DATASET EXTRACT:
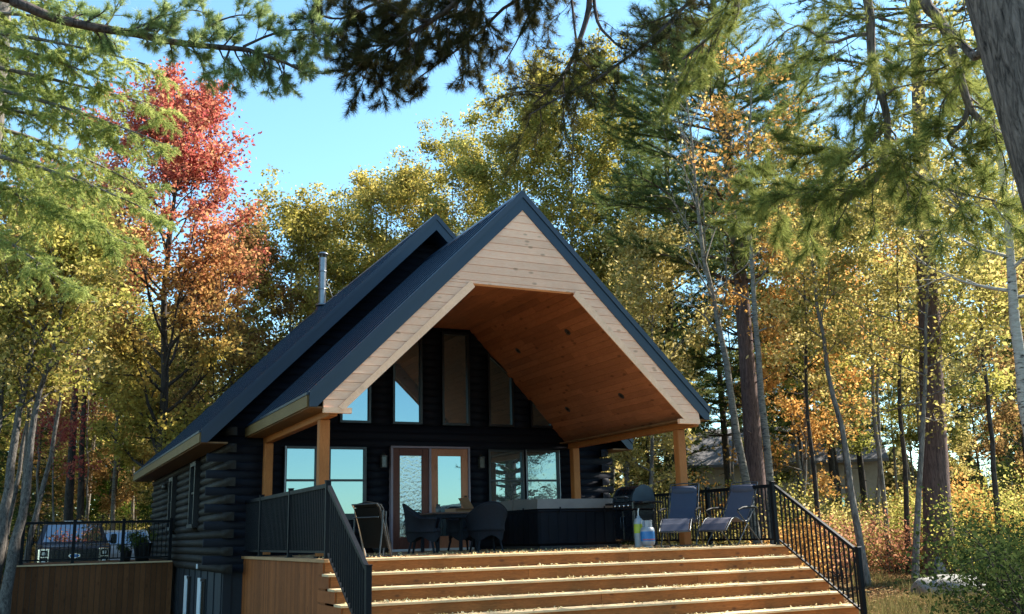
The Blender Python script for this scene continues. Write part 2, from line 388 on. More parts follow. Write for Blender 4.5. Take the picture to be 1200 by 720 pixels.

---

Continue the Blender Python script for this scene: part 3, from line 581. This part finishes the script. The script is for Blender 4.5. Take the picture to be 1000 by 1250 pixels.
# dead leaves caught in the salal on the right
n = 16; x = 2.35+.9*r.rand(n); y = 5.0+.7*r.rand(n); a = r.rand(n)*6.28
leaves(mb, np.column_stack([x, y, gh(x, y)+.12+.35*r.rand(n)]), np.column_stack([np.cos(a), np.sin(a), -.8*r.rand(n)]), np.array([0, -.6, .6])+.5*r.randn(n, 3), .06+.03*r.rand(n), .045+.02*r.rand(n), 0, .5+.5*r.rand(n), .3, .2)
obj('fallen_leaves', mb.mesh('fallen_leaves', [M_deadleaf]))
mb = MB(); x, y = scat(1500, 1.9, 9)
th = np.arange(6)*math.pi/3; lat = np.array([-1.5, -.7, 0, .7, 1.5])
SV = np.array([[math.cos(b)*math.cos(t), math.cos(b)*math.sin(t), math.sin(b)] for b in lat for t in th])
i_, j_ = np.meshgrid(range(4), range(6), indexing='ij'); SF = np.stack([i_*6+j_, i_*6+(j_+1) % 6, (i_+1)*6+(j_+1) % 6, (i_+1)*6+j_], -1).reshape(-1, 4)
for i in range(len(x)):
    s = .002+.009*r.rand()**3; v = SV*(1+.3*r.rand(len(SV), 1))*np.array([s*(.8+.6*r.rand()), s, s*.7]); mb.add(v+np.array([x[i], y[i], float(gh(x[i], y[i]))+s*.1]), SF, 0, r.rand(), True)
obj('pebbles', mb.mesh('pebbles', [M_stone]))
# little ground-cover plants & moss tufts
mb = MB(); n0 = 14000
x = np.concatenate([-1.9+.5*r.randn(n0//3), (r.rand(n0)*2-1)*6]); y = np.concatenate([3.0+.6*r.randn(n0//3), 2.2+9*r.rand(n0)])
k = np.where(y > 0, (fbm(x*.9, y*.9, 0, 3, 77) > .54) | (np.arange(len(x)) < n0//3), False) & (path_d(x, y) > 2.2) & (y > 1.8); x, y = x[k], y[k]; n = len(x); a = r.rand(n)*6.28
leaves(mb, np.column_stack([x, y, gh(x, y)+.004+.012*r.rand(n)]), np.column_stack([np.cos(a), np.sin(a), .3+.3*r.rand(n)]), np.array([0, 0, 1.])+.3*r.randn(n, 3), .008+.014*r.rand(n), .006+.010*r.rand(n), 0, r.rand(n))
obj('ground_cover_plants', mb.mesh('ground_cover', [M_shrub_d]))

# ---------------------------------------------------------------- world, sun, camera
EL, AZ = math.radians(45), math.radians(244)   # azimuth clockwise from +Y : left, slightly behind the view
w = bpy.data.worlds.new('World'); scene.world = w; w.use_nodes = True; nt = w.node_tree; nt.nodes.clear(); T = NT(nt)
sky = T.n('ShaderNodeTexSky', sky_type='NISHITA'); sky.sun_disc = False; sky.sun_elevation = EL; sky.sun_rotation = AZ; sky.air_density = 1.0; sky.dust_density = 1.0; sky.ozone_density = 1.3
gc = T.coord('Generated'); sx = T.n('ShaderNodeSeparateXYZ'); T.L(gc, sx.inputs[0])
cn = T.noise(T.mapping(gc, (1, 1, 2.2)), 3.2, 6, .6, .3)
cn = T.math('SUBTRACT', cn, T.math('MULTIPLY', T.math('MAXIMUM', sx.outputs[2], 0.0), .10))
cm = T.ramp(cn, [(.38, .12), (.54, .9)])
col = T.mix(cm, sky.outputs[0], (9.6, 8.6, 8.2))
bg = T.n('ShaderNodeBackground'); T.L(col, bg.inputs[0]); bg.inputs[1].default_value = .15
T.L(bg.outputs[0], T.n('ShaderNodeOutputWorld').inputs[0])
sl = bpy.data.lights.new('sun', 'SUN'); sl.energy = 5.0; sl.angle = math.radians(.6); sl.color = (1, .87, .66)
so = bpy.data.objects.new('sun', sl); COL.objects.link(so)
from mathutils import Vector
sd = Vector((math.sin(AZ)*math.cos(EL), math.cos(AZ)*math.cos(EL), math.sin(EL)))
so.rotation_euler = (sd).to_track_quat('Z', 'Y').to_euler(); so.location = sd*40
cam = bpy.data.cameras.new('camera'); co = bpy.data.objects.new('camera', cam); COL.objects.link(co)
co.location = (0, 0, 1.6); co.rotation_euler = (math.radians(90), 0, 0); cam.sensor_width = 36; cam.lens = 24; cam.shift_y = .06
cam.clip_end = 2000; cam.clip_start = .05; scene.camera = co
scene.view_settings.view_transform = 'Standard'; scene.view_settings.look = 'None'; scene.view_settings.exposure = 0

WHAT YOU NEED TO DO: Determine how many lines of this listing contain "part", and give only the number.

SOLVED PROBLEM: 2